EXERCISE: Line by line, reproduce exactly the beginning of the listing below, ending with the line that contains "import numpy as np" and adding nothing.

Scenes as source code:
# # # # # # #

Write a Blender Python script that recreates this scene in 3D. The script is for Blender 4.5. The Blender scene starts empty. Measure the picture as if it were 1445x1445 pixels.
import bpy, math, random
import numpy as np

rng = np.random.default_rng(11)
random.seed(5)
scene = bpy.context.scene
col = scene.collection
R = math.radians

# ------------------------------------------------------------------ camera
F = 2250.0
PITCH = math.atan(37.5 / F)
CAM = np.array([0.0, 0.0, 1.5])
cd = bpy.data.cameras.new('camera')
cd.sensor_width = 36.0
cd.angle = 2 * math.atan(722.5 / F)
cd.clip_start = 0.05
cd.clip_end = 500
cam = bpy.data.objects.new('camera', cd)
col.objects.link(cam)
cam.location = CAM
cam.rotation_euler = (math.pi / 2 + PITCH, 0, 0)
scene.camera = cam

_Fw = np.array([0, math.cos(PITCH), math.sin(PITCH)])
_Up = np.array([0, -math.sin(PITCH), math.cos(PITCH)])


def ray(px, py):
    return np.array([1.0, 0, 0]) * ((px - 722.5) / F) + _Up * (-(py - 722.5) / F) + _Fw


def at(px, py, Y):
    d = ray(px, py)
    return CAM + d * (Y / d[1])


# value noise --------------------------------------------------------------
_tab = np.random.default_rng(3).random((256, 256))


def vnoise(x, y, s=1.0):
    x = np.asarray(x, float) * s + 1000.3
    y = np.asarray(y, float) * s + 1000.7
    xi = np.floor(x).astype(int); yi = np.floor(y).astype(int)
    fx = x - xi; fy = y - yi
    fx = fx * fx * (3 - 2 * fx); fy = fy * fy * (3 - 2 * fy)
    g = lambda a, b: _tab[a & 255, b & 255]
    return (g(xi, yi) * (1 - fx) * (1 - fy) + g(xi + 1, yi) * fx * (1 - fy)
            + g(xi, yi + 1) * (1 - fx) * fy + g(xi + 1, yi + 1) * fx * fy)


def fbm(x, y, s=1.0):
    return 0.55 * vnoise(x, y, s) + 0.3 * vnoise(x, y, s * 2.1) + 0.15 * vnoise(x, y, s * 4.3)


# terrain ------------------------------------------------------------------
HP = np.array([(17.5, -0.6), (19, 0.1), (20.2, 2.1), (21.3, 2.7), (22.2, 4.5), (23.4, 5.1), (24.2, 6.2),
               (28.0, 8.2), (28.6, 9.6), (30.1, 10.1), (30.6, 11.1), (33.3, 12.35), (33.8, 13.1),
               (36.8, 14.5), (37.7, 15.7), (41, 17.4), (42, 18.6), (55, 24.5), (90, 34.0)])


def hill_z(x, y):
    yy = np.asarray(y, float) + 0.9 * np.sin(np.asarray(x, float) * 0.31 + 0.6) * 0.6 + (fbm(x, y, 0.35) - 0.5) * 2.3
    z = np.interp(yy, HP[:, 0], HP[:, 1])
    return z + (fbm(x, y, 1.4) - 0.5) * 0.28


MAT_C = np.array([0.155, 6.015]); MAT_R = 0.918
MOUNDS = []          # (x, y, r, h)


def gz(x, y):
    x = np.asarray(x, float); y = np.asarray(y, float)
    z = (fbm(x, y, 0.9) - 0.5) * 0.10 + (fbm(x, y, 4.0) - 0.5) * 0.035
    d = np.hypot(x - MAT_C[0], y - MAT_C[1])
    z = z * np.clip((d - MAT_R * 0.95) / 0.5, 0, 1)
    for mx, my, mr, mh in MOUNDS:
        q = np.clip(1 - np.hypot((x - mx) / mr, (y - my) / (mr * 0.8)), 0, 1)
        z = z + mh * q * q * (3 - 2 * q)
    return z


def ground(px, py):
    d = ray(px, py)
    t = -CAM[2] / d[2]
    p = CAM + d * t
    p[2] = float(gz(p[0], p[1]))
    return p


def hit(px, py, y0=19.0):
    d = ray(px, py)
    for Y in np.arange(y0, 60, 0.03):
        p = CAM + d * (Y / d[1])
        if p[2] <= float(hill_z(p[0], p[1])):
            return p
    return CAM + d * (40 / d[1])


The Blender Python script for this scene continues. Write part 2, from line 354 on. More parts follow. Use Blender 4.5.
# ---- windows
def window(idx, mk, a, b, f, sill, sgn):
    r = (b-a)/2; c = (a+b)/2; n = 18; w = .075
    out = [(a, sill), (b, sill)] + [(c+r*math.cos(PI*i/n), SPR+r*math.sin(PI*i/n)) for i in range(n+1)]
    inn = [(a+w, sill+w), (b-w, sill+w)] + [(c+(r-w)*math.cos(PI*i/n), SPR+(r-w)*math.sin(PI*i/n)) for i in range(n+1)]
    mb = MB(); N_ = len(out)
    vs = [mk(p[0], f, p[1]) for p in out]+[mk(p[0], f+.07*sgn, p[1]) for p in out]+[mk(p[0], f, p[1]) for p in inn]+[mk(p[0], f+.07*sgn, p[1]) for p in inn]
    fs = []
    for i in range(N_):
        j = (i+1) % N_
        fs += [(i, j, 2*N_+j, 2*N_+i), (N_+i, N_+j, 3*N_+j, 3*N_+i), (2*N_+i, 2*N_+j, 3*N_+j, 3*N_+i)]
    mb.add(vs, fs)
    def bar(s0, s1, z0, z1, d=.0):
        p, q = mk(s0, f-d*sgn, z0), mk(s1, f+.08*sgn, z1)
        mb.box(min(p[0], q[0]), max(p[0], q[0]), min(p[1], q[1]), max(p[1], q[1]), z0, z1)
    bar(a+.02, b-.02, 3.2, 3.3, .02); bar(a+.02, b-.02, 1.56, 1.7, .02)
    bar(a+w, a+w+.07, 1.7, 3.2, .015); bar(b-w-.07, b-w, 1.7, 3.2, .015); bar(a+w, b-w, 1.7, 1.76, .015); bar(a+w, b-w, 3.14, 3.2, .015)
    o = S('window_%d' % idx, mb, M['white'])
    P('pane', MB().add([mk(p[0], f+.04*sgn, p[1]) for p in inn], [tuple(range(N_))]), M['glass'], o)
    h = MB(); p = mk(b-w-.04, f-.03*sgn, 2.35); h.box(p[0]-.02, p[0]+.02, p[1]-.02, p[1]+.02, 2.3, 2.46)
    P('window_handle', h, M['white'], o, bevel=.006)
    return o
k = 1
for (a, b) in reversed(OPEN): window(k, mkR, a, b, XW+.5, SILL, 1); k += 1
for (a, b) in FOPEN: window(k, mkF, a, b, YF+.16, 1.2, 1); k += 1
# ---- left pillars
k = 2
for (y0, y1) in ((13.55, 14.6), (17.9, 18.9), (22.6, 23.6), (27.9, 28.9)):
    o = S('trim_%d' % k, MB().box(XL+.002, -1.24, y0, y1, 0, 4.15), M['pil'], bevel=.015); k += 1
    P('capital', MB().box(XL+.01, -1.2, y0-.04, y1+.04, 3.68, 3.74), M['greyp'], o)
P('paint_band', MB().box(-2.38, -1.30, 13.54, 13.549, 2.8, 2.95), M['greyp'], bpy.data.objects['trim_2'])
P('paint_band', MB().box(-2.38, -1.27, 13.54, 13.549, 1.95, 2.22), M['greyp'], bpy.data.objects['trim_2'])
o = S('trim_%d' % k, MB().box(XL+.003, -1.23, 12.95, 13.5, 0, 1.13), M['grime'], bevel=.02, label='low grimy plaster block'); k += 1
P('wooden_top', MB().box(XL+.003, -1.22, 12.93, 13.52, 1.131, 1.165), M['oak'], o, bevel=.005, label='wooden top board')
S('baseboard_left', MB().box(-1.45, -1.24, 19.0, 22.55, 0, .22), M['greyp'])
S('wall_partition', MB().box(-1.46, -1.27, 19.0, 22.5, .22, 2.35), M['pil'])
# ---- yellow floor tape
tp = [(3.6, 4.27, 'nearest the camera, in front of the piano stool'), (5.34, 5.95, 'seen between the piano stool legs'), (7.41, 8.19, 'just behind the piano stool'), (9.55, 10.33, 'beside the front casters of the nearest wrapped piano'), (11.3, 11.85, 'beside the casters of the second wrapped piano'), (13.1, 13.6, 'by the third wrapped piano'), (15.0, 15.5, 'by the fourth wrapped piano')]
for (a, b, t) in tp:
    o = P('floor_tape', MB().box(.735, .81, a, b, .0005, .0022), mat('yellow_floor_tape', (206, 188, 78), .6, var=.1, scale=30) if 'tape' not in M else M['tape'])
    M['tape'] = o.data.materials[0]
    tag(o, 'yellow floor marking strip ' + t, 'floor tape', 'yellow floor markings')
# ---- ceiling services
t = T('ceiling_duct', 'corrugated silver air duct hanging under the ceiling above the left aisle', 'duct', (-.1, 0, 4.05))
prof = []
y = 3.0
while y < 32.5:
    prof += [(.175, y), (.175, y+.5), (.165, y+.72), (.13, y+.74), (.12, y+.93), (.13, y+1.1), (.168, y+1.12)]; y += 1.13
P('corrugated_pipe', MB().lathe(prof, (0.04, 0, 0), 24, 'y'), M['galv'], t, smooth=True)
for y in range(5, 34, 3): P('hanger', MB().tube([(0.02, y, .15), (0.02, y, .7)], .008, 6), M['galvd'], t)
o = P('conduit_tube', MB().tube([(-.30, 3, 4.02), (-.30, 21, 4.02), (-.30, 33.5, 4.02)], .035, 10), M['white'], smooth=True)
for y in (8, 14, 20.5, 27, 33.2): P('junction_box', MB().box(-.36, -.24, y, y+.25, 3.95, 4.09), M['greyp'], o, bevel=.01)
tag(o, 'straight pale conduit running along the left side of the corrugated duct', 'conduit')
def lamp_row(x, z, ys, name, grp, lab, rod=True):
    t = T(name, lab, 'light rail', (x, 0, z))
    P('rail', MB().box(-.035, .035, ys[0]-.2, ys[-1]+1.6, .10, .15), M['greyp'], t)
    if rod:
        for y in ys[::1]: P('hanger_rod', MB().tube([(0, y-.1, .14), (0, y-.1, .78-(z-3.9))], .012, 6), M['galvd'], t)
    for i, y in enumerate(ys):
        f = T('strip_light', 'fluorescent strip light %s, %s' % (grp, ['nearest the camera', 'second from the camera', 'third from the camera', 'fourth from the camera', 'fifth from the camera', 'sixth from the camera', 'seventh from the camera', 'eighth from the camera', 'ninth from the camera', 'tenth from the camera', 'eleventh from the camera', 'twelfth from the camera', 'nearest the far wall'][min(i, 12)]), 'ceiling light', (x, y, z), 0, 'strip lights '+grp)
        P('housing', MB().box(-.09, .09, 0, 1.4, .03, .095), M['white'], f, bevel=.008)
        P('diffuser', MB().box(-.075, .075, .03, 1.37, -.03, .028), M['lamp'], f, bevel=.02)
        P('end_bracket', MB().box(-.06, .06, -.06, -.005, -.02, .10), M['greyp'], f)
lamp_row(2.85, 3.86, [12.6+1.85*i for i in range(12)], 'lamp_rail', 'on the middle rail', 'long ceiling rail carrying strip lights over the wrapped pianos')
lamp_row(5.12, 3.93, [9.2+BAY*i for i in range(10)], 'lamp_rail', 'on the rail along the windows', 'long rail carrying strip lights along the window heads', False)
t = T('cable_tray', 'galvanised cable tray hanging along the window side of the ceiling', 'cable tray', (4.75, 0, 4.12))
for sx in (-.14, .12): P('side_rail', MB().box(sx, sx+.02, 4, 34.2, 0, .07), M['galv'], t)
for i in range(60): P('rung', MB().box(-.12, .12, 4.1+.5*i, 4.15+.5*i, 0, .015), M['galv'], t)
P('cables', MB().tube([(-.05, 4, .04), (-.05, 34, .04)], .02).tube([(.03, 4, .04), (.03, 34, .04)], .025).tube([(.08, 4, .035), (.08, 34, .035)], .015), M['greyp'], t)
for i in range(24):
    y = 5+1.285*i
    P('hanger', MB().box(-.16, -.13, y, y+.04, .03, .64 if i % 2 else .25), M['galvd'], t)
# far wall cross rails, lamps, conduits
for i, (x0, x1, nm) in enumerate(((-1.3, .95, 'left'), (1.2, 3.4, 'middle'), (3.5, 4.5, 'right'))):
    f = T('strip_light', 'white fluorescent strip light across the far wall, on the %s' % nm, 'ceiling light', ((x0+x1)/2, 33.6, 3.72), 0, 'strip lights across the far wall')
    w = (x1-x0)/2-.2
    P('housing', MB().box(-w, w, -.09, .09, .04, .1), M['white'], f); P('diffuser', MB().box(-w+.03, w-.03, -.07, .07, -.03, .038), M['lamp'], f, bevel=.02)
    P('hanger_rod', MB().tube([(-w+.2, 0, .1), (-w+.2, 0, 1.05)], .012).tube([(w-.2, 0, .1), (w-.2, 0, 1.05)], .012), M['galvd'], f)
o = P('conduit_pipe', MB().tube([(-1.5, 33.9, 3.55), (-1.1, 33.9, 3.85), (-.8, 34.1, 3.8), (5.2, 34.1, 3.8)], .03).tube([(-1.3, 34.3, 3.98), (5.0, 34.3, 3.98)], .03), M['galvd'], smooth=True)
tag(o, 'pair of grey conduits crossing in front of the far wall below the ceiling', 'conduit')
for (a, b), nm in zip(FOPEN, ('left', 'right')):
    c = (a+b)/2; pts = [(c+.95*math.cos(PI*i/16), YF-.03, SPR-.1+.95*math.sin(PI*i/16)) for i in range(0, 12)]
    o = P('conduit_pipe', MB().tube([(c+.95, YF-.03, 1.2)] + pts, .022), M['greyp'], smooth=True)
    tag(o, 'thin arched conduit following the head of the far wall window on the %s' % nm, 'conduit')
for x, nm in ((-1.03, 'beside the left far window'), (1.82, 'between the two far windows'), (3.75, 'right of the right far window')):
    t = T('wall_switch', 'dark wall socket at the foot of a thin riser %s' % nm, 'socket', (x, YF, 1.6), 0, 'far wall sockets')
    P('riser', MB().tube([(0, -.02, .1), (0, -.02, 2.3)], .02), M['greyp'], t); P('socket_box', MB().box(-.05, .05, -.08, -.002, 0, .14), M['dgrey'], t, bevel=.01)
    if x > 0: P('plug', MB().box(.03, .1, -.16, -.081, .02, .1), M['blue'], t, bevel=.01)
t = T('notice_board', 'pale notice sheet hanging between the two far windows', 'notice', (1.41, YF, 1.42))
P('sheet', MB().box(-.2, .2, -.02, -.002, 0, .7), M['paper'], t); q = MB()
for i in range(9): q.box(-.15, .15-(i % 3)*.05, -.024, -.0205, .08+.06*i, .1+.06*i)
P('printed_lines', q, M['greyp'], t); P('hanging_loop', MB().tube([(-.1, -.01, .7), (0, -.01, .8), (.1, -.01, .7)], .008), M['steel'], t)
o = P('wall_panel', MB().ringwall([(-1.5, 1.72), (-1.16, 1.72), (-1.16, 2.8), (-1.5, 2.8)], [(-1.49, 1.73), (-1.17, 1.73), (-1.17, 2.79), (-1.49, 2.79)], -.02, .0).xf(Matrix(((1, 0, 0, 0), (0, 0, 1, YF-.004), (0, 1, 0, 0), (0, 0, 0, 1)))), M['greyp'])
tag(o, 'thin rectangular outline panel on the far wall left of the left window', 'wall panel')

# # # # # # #

ANSWER FOR THIS EXERCISE:
Write a Blender Python script that recreates this scene in 3D. The script is for Blender 4.5. The Blender scene starts empty. Measure the picture as if it were 1445x1445 pixels.
import bpy, math, random
import numpy as np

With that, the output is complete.